Posted by Kate on Sep 02, 2010

This evening, Kate went to the Book Trust Early Years Awards ceremony.

It’s far too early for Nosy Crow (which, let’s remember, hasn’t published a book yet) to be submitting books to awards, but Kate loves books for babies and pre-schoolers.

Once, many years before she had babies herself (and so many, many years ago), Kate went to Wigan.

She went to Wigan because Wigan Council (forgive her: she thinks this is right, but her memory is a bit hazy as to the exact body), was excited by the results coming out of the early Bookstart research. They wanted to give books to every baby in Wigan, because they believed that early exposure to books made children:

  • more successful at school
  • more ready to start school
  • more likely to read and talk about books
  • more likely to visit libraries and borrow books from libraries
  • more likely to have books bought for them and read to them

Kate had just acquired independent publisher Campbell Books from its founder Rod Campbell (whose Goodnight Buster was shortlisted for the Baby Book Award this evening) for Macmillan, the company she then worked for. She’d always been interested in baby books, but Campbell Books was really all about babies and toddlers. She said to Wigan Council that she’d give them some books to give to Wigan babies, and they invited her to come to a Sainsbury’s in Wigan to recruit babies and their parents for the Wigan Bookstart scheme.
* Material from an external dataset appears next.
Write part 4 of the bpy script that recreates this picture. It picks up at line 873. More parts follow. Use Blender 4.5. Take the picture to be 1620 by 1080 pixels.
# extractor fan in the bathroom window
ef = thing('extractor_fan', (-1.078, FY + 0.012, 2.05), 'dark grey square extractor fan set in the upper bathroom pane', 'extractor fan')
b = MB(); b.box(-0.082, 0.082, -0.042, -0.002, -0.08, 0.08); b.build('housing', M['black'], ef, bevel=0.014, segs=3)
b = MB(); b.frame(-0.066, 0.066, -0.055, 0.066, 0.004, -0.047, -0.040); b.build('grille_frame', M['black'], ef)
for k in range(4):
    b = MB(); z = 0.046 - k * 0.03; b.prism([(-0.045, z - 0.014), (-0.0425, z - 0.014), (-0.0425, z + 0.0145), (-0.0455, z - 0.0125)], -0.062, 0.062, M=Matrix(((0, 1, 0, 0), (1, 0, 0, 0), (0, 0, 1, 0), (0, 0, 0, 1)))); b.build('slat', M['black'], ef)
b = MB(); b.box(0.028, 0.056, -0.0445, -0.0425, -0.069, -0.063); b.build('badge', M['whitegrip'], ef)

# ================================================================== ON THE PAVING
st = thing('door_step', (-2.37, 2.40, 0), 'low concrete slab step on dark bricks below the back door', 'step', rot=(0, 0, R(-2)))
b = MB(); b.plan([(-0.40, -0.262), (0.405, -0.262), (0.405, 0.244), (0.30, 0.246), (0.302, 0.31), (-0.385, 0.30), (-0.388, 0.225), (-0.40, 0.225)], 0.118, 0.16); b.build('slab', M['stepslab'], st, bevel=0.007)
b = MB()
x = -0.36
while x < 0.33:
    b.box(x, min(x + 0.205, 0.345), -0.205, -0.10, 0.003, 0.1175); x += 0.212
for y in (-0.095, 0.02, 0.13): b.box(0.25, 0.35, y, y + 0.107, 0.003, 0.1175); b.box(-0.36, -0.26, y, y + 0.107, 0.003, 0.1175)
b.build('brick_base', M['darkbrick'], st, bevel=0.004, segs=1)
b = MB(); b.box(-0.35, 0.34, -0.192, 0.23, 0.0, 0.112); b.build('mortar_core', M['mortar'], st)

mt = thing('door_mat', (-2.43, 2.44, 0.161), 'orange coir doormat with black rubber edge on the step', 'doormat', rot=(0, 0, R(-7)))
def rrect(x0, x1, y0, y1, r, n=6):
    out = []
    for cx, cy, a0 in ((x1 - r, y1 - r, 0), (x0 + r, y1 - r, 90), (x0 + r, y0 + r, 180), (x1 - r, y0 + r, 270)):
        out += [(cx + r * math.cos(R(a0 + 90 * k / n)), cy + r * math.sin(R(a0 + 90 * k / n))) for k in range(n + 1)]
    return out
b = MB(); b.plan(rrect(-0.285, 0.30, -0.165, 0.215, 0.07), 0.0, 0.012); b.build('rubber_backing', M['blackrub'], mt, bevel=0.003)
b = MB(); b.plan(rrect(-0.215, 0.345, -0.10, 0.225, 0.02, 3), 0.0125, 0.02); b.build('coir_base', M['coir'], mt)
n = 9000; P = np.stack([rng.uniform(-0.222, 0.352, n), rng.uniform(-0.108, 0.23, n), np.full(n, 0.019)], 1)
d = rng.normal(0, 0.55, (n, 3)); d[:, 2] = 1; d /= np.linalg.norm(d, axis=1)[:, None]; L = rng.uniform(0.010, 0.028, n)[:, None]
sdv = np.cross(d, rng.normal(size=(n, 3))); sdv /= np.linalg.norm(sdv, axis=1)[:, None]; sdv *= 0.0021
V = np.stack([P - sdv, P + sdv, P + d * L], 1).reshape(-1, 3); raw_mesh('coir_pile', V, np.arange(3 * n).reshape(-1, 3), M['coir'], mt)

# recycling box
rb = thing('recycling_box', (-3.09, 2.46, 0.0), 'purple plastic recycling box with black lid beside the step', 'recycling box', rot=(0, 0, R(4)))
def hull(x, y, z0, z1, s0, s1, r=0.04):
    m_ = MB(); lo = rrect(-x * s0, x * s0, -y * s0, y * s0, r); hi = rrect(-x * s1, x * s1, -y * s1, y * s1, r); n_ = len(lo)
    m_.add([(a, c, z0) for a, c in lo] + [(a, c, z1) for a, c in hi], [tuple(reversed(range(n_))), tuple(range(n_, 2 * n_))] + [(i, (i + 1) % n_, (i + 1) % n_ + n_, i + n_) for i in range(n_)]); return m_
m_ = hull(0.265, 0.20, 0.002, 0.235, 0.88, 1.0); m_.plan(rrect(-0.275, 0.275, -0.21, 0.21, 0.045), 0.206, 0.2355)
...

She’ll never forget approaching parents of a toddler to ask if they’d be interested in joining the scheme, and being looked at as if she were mad: “He can’t read! He’s only two years-old!”. Or being photographed with a baby who stiffened in astonishment when she opened a book – a child who’d perhaps never seen pages turned before, and whose mother acknowledged that there were no books in the house.

At one point, when the National Bookstart Programme ran out of money, just before the government committed to supporting it, Campbell Books donated over 600,000 books to the programme to help keep it going.

So Nosy Crow will publish books for babies because if you don’t start at the very beginning, how can you expect to engage readers later.

This evening, three awards were made by children’s book expert Wendy Cooling on behalf of Booktrust.

The first was for the Best Book For Babies, and went to I Love My Mummy by Giles Andreae, illustrated by Emma Dodd. The book was, as it happens, designed by Steph Amster, who’s joining the Nosy Crow team on 13 September.

The second was for the Best Picture Book (for children under five), and went to evolution tale, One Smart Fish by Chris Wormell. Kate was especially pleased to see two books from the Alison Green Books list on the shortlist, one of them written by Alison herself: Alison was a colleague of Kate’s for 17 years.

The third was for the Best Emerging Illustrator and went to Levi Pinfold for The Django, for his detailed, painterly and highly sophisticated picture book artwork. The book’s published by Templar, who share with Nosy Crow Bounce! as their UK and export trade sales agency.

Worthwhile awards. Nice people. Fun evening.

Oh, and Kate tweeted the awards (so apologies if this is all old news). In the course of the event someone asked her to recommend books for a one year-old. Off the cuff, these were her suggestions:

  • Each Peach Pear Plum
  • We’re Going on a Bear Hunt
  • Goodnight Moon
  • Dear Zoo
  • The Very Hungry Caterpillar
  • The Big Book of Beautiful Babies

What books would you suggest? Let us know by commenting on the post.

Back to school for a Mega Mash-up

Posted by Kate on Aug 31, 2010

While we’ve been working throughout the summer, today was the first day in a while that Imogen, Kate, Camilla and Adrian have convened in the office, and, though Deb: wasn’t with us as she’s on holiday, and Steph and Kate B have yet to start (they join us on 13 September), it did feel like the beginning of a new phase, as we rev up to publication of our first app in October 2010 and our first print publication in January 2011.

This feeling was reinforced by the arrival today of bound proofs of Mega Mash-up: Romans v Dinosaurs on Mars They were very, very handsome. We’d set out to create a unique package combining fiction with doodling, in a fiction-friendly paperback format and with two-colour illustration throughout. They’re novels, but they invite even the most reluctant reader in by suggesting that they complete the illustrations. What’s more, they’re funny in a scatalogical boy way (funnier even than a book has any right to be whose central premise is that dinosaurs and Romans will have to work together to save their Martian colony from an asteroid by firing hardened dinosaur dung from catapults). And they look great!

Here’s Imogen, fast becoming our book production as well as our admin supremo, looking through one of the proofs. We need them to check that we haven’t made any mistakes (so we have sent them to Kirsty, their editor, and Nikalas and Tim, who created them. We also need them so that Nosy Crow and Bounce! can show them to booksellers, some of whom have already told us they like them: Waterstones will be promoting Mega Mash-up: Romans v Dinosaurs on Mars in stores on publication in February 2011. We’ll also be taking them to the Frankfurt book fair, to sell translation rights.